►
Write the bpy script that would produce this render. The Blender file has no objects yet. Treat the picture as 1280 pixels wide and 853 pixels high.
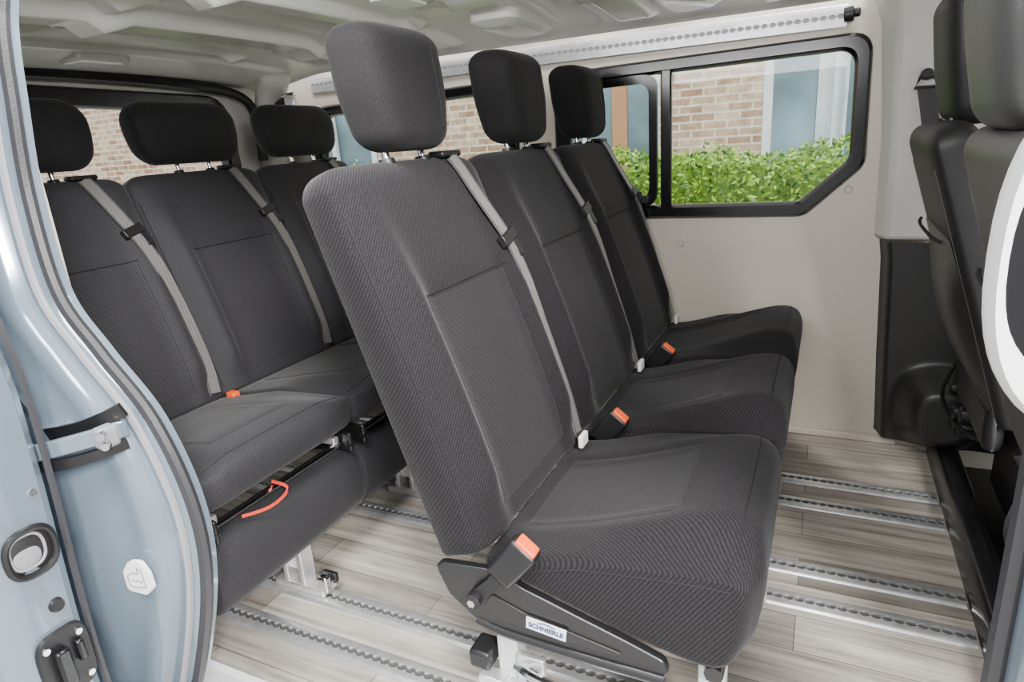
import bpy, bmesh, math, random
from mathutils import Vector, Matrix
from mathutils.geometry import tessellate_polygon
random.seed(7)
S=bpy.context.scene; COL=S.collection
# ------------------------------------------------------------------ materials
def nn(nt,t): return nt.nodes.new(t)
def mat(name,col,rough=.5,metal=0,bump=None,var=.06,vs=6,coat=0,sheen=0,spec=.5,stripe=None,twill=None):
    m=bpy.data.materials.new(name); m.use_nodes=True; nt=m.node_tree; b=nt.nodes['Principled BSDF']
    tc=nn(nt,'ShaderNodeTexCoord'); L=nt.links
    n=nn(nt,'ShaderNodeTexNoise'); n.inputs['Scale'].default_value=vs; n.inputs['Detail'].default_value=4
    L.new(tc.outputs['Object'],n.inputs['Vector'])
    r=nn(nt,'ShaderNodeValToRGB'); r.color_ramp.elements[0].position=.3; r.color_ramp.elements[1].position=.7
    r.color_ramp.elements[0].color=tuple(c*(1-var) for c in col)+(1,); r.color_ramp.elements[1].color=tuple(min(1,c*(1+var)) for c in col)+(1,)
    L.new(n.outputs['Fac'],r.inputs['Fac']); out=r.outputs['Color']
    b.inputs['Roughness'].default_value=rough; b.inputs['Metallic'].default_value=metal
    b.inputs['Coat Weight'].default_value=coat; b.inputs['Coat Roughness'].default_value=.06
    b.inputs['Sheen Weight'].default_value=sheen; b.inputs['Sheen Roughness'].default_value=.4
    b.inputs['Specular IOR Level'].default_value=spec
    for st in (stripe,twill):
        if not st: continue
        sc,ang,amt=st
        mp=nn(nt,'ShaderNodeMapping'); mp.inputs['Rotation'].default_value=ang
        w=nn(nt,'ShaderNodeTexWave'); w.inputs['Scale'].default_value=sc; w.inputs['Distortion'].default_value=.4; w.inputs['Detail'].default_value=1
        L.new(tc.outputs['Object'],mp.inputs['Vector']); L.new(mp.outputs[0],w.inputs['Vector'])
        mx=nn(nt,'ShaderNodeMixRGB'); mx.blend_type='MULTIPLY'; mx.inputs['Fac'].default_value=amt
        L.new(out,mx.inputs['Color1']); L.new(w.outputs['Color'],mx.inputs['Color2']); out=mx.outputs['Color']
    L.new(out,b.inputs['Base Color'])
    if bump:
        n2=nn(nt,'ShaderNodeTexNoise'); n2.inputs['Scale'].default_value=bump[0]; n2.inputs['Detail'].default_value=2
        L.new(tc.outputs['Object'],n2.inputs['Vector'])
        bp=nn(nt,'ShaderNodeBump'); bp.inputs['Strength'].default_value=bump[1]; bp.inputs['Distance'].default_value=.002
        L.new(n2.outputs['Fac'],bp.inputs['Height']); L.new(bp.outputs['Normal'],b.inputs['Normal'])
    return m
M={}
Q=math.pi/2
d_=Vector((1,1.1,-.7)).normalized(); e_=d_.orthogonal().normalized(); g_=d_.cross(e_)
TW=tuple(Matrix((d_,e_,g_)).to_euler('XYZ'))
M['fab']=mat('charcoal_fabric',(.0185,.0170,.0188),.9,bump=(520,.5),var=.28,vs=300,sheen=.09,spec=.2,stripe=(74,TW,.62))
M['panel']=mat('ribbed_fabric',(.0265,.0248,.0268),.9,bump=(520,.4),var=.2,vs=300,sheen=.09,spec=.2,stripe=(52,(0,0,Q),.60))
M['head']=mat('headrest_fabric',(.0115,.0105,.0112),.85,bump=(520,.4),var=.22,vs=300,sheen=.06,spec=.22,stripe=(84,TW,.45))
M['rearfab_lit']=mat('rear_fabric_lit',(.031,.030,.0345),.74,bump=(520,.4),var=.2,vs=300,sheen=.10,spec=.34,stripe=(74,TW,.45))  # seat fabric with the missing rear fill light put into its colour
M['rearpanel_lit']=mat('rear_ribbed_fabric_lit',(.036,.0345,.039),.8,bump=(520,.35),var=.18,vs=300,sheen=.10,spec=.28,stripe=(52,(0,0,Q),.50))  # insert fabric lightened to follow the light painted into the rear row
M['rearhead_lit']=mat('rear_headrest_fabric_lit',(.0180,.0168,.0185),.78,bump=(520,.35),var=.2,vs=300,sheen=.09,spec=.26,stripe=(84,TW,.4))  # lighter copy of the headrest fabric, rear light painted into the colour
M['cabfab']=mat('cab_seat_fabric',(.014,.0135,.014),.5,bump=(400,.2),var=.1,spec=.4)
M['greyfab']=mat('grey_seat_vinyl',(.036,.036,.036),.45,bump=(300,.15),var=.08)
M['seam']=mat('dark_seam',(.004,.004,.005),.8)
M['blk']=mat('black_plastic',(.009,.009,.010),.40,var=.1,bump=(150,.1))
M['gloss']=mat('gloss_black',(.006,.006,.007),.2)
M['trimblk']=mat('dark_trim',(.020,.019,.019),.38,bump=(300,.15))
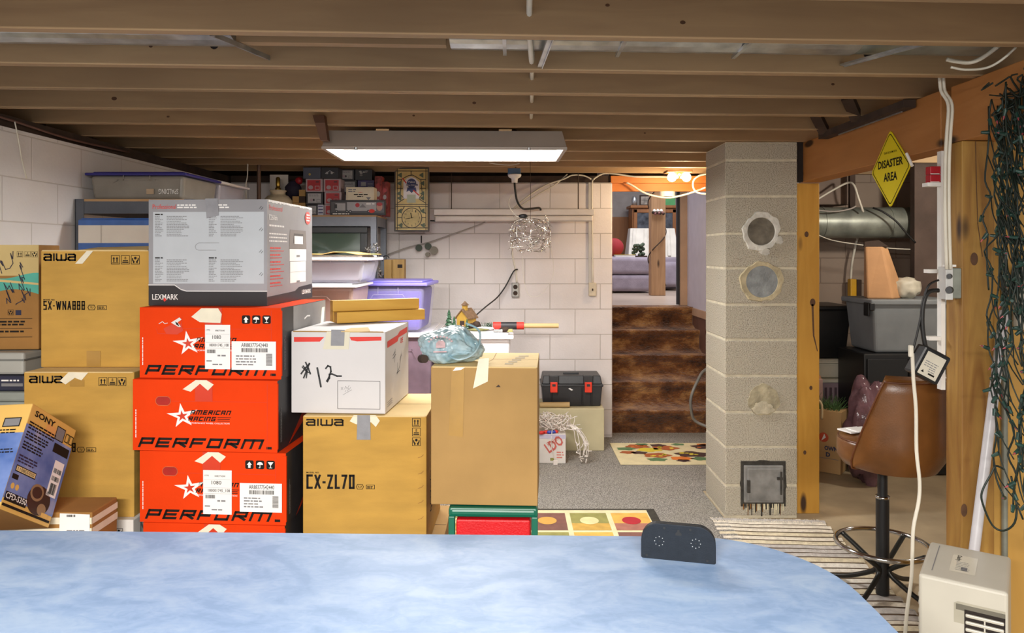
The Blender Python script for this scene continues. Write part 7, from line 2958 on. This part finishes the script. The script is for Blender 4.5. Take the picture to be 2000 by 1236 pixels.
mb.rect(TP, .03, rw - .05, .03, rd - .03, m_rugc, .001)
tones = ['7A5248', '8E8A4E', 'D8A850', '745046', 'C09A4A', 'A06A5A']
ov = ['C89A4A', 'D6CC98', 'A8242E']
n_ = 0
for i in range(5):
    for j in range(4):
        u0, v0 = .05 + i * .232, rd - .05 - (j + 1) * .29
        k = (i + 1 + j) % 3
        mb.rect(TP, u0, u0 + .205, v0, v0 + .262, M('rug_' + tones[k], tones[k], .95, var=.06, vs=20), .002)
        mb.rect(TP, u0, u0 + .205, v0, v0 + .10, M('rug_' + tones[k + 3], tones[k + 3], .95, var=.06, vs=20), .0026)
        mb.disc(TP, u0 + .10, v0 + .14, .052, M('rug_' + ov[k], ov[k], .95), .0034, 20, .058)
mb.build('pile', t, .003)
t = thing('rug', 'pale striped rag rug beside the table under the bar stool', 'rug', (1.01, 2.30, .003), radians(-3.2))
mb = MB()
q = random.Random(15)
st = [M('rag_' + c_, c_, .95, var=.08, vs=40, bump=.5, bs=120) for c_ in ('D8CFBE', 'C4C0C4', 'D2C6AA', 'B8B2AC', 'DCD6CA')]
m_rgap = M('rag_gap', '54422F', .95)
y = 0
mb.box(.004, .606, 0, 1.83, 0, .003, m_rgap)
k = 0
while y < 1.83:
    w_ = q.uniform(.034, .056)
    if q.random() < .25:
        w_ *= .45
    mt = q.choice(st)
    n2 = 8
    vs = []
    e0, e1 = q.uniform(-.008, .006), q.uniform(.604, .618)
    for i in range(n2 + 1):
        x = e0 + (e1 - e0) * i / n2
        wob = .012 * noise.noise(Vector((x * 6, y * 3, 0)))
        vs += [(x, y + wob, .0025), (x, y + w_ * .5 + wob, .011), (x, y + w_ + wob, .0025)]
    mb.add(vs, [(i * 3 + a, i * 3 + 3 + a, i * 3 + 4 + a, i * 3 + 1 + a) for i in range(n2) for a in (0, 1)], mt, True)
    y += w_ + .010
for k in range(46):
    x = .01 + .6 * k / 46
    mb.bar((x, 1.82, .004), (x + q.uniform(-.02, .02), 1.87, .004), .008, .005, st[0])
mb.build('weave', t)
◄
• **SET PROBLEM**
Copy exactly the line containing "The Blender Python" and every line after it, ending with the last line of the records above.

• **RESPONSE TO THE EXERCISE**
The Blender Python script for this scene continues. Write part 7, from line 2958 on. This part finishes the script. The script is for Blender 4.5. Take the picture to be 2000 by 1236 pixels.
mb.rect(TP, .03, rw - .05, .03, rd - .03, m_rugc, .001)
tones = ['7A5248', '8E8A4E', 'D8A850', '745046', 'C09A4A', 'A06A5A']
ov = ['C89A4A', 'D6CC98', 'A8242E']
n_ = 0
for i in range(5):
    for j in range(4):
        u0, v0 = .05 + i * .232, rd - .05 - (j + 1) * .29
        k = (i + 1 + j) % 3
        mb.rect(TP, u0, u0 + .205, v0, v0 + .262, M('rug_' + tones[k], tones[k], .95, var=.06, vs=20), .002)
        mb.rect(TP, u0, u0 + .205, v0, v0 + .10, M('rug_' + tones[k + 3], tones[k + 3], .95, var=.06, vs=20), .0026)
        mb.disc(TP, u0 + .10, v0 + .14, .052, M('rug_' + ov[k], ov[k], .95), .0034, 20, .058)
mb.build('pile', t, .003)
t = thing('rug', 'pale striped rag rug beside the table under the bar stool', 'rug', (1.01, 2.30, .003), radians(-3.2))
mb = MB()
q = random.Random(15)
st = [M('rag_' + c_, c_, .95, var=.08, vs=40, bump=.5, bs=120) for c_ in ('D8CFBE', 'C4C0C4', 'D2C6AA', 'B8B2AC', 'DCD6CA')]
m_rgap = M('rag_gap', '54422F', .95)
y = 0
mb.box(.004, .606, 0, 1.83, 0, .003, m_rgap)
k = 0
while y < 1.83:
    w_ = q.uniform(.034, .056)
    if q.random() < .25:
        w_ *= .45
    mt = q.choice(st)
    n2 = 8
    vs = []
    e0, e1 = q.uniform(-.008, .006), q.uniform(.604, .618)
    for i in range(n2 + 1):
        x = e0 + (e1 - e0) * i / n2
        wob = .012 * noise.noise(Vector((x * 6, y * 3, 0)))
        vs += [(x, y + wob, .0025), (x, y + w_ * .5 + wob, .011), (x, y + w_ + wob, .0025)]
    mb.add(vs, [(i * 3 + a, i * 3 + 3 + a, i * 3 + 4 + a, i * 3 + 1 + a) for i in range(n2) for a in (0, 1)], mt, True)
    y += w_ + .010
for k in range(46):
    x = .01 + .6 * k / 46
    mb.bar((x, 1.82, .004), (x + q.uniform(-.02, .02), 1.87, .004), .008, .005, st[0])
mb.build('weave', t)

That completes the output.